Sinera v. Bedford-Webster LLC

Sinera v Bedford-Webster LLC (2020 NY Slip Op 06009)
Sinera v Bedford-Webster LLC
2020 NY Slip Op 06009
Decided on October 22, 2020
Appellate Division, First Department
Published by New York State Law Reporting Bureau pursuant to Judiciary Law § 431.
This opinion is uncorrected and subject to revision before publication in the Official Reports.


Decided and Entered: October 22, 2020
Before: Renwick, J.P., Manzanet-Daniels, Gesmer, Oing, JJ.

Index No. 23902/15E Appeal No. 12171 Case No. 2019-04678

[*1]Bubacarr Sinera, Plaintiff-Respondent,

v

Bedford-Webster LLC, et al., Defendants-Respondents-Appellants, 3170 Webster Avenue LLC, Defendant-Appellant-Respondent.



Bedford-Webster LLC, Third-Party Plaintiff-Respondent-Appellant,

v

Joy Construction Corp., Third-Party Defendant-Appellant-Respondent.




Carol R. Finocchio, New York (Marie R. Hodukavich of counsel), for appellants-respondents.

Maizes & Maizes LLP, Bronx (Michael H. Maizes of counsel), for respondents-appellants.

Edelman, Krasin & Jaye, PLLC, Westbury (Kara M. Rosen of counsel), for respondent.



Order, Supreme Court, Bronx County (Lucindo Suarez, J.), entered August 14, 2019, which denied defendant 3170 Webster Avenue LLC's (3170) and third-party defendant Joy Construction Corp.'s (Joy) motion for summary judgment dismissing the complaint and cross claims as against 3170 and the third-party complaint, denied defendant/third-party plaintiff Bedford-Webster LLC's motion for summary judgment dismissing the complaint as against it and on its third-party claims for contractual and common-law indemnification, and denied defendants Bedford-Webster Commercial LLC, Bedford-Webster Developers LLC, Bedford-Webster Managers LLC, The Bedford Housing Development Fund Corporation, Azimuth Development Group, LLC, and Bedford-Webster Realty LLC's (collectively, B-W) motion for summary judgment dismissing the complaint as against them, unanimously affirmed, without costs.

The motion court properly denied defendants' motions for summary judgment dismissing plaintiff's Labor Law §§ 200, 240(1), and common-law negligence claims because triable issues of fact exist as to whether the collapse of the subject floor was foreseeable (see Jones v 414 Equities LLC, 57 AD3d 65, 79-80 [1st Dept 2008]; Garcia v Neighborhood Partnership Hous. Dev. Fund Co., Inc., 113 AD3d 494, 495 [1st Dept 2014]), given, inter alia, testimony regarding prior cracks in the flooring, and the plaintiff's expert's findings that a proper inspection would have revealed the condition of the floor as well as the foreseeable risk of floor capacity overloading and the resulting collapse of the floor.
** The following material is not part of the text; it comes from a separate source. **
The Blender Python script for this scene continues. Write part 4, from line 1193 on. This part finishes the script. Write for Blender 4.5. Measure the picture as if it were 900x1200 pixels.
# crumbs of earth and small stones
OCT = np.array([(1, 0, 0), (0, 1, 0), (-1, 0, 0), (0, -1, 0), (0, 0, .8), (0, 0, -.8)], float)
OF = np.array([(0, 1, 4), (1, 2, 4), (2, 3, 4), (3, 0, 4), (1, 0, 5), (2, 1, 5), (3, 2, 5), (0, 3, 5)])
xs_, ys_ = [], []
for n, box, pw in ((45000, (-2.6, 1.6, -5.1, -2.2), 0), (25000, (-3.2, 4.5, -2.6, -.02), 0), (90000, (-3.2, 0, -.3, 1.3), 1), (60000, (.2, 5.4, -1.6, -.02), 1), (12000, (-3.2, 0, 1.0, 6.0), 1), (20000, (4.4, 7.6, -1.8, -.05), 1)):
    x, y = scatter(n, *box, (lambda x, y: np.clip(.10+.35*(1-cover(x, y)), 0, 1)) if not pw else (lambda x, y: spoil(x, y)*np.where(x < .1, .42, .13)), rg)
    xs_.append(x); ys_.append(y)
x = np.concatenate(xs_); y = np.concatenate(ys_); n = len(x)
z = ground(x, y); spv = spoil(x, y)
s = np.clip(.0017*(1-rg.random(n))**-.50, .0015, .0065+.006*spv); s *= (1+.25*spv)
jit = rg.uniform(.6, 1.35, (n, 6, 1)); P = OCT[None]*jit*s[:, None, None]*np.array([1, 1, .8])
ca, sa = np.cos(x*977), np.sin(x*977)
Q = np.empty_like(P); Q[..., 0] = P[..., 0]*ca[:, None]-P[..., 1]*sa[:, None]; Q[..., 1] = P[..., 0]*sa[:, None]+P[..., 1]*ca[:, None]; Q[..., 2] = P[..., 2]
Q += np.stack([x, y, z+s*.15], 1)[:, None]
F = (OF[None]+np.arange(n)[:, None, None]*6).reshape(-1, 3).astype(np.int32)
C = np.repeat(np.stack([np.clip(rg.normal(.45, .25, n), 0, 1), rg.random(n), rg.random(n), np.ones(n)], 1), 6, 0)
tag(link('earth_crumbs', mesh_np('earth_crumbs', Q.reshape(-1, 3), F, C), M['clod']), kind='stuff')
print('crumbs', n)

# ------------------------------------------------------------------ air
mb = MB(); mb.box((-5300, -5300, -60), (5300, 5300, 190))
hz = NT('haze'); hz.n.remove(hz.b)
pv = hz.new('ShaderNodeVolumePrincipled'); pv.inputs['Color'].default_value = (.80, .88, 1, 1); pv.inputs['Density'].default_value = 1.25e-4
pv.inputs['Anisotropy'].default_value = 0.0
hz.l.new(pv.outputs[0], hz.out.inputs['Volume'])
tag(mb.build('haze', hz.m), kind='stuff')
The motion court properly denied defendants' motions for summary judgment dismissing plaintiff's Labor Law § 241(6) claim as material issues of fact exist as to whether defendants violated Industrial Code (12 NYCRR) § 23-2.1(a)(2), upon which the claim is predicated (see Buckley v Columbia Grammar & Preparatory, 44 AD3d 263, 272 [1st Dept 2007], lv denied 10 NY3d 710 [2008]).

Finally, given the issues of fact as to defendants' liability, the motion court properly denied the competing branches of defendants' separate motions regarding their contractual and common-law indemnification claims.

THIS CONSTITUTES THE DECISION AND ORDER

OF THE SUPREME COURT, APPELLATE DIVISION, FIRST DEPARTMENT.